Don’t repeat yourself. Create simple and reusable css.

When using css and getting fluid in writing it, you will soon figure one of it’s dangers.
You define css rules for the one element in focus and might end up cluttering up your css with repetitive styles for every single element.
You are suddenly confronted with endless lines of css having a certain complexity and giving you a hard time to maintain.

 

Keeping it “DRY”

There are a bunch of great articles out there covering the principles of “DRY” css. The talk of Jeremy Clarke at ConFoo 2012 in Montreal, an article from Steven Bradley or the one from Alex R Chies are only a few worth checking out.

As for my part I’m going to give you a simple example on how you could start rethinking your css and how to plan your elements in a simple and reusable way. Let’s start creating DRY css.

 

The Example

Let’s imagine we have a set of two buttons, one white and one black. We gave the anchor tags of our buttons a specific class so we can apply the desired styles.

<a href="#" class="button-white">White Button</a>
<a href="#" class="button-black">Black Button</a>

Now when styling them in css you might end up doing something like this

a.button-black {
	background: #000;
	color: #fff;
	text-decoration: none;
	padding: 10px;
	-webkit-border-radius: 2px;
	-moz-border-radius: 2px;
	border-radius: 2px;
}

a.button-white {
	background: #fff;
	color: #000;
	text-decoration: none;
	padding: 10px;
	-webkit-border-radius: 2px;
	-moz-border-radius: 2px;
	border-radius: 2px;
}

Now while this is totally valid, you might figure that we have a bunch of repetitive code here.

 

Doing it “DRY”

Using the “DRY” principles the same code would look something like this

a.button {
	text-decoration: none;
	padding: 10px;
	-webkit-border-radius: 2px;
	-moz-border-radius: 2px;
	border-radius: 2px;
}

.black {
	background: #00;
	color: #fff;
}

.white {
	background: #fff;
	color: #000;
}

And our reusable css would be applied to the anchor tags like this.

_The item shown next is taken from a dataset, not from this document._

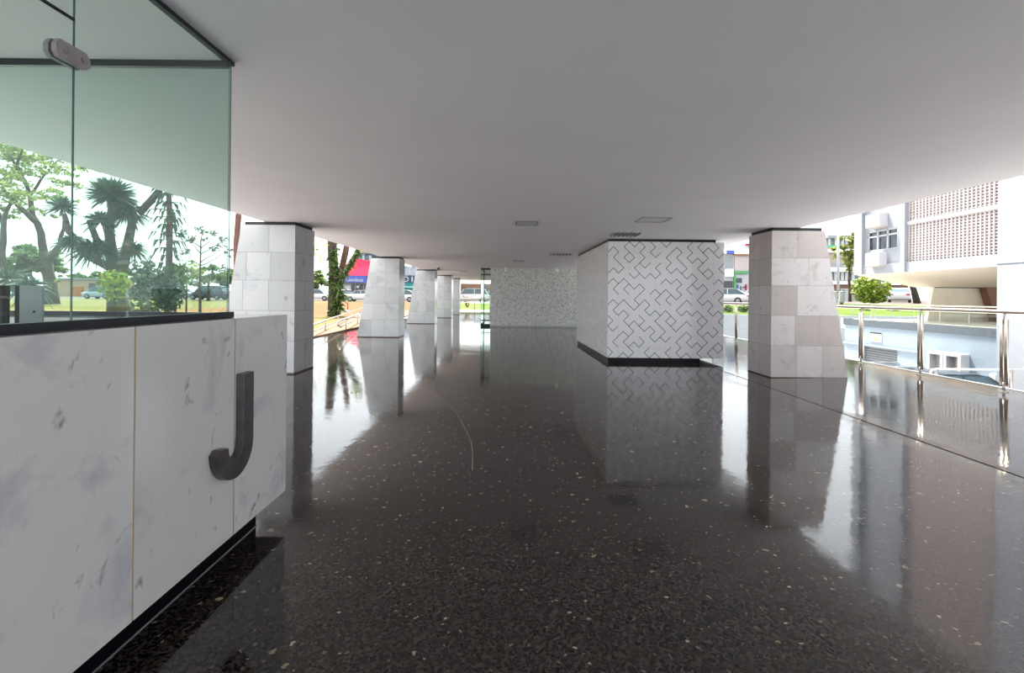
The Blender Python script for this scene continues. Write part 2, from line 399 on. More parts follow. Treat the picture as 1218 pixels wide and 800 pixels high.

<a href="#" class="button white">White Button</a>
<a href="#" class="button black">Black Button</a>

As you can see we are setting the global styles for the button (no matter what color) once with the class “button” and setting the defined color with two separate classes.

Doing this we are able to reduce the lines of code and if we are in need of any additional button colors (or colors for any other element), all we have to do is define a class with two simple properties and give our button (or any other element) that new class.

 


 

This is just one simple example, while only touching the surface of the “DRY” principles. Getting to know the principles you will soon find that there are many benefits it brings to the plate.